In another study done by Gangwar et al. (2007) of kinnow farming in Punjab, it was found that farmers commonly sold to pre-harvest contractors/traders in the area. There was no cooperative marketing society in the area. Thus, farmers get swayed by the price offered by the traders during the harvesting season.
Kinnows are marketed locally in plastic crates, gunny bags or loose. For distant markets, cardboard boxes of 10-kg capacity or wooden boxes of 20-kg capacity are used by the traders.
Kinnow producers followed several marketing channels for selling their produce:
Channel-I – Producer – Pre-harvest contractor – Wholesaler at local fruit mandi – Retailer –Local consumer
Channel-II – Producer – Wholesaler – Local retailer – Local consumer
Channel-III – Producer – Local retailer – Consumer
Channel-IV – Producer – Local consumer
Channel-V – Producer – Pre-harvest contractor – Wholesaler at distant market – Distant market retailer – Consumer
Channel-VI – Producer – Wholesaler (distant market) – Retailer (distant market) – Consumer
This study found that aggregate post-harvest loss from orchards to consumers of kinnow in two different markets ranged from 14.87 percent (in Delhi) to 21.91 percent (in Bangalore). The marketing cost was found to be Rs. 1.94 per kg in the local Abohar market, Rs. 9.05 per kg in the Delhi market and Rs. 14.34 per kg in the Bangalore market.

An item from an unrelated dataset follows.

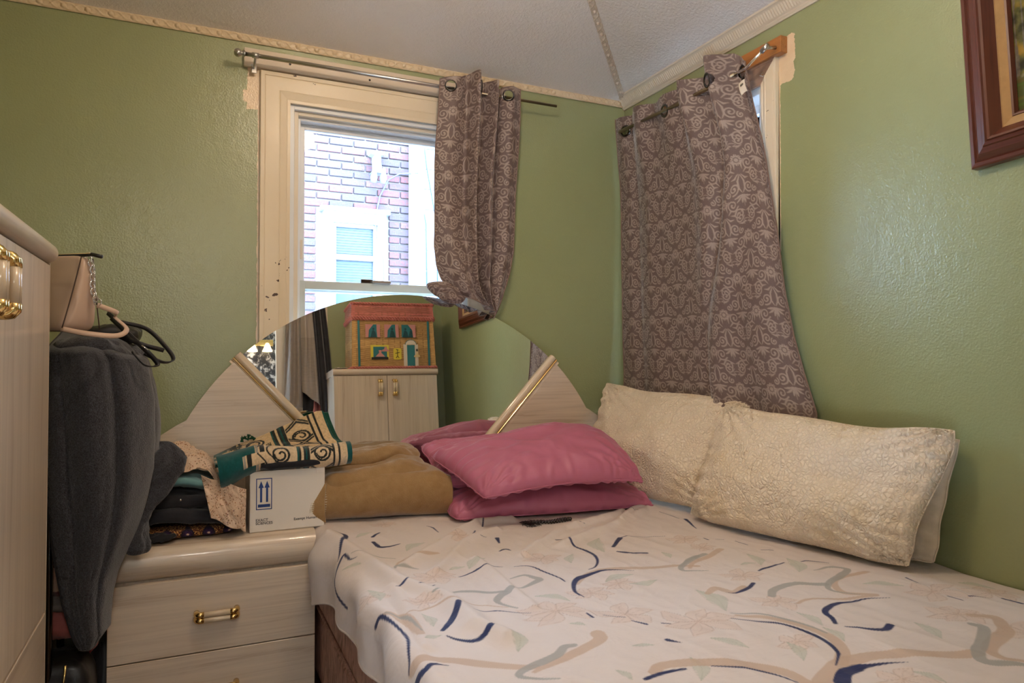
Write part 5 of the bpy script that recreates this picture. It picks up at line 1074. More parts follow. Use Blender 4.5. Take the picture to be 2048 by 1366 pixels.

The cost of boxes, truck freight, commission and marketing fee are the major components of marketing cost. The producer’s share in consumer’s price was found to be higher in the local market sale channel. The net profit to marketing functionaries was estimated to be 49.1 percent, 43.0 percent and 33.2 percent, respectively, in the local, medium-distant and long-distant markets.
The figures show that farmers suffer because of lack of kinnow-processing industries. Development of value-added quality ready-to-serve products minimize post-harvest losses and provide remunerative price to the producers. Efforts should also be made to adopt improved packaging techniques and cold storage facilities at the retailers’ level.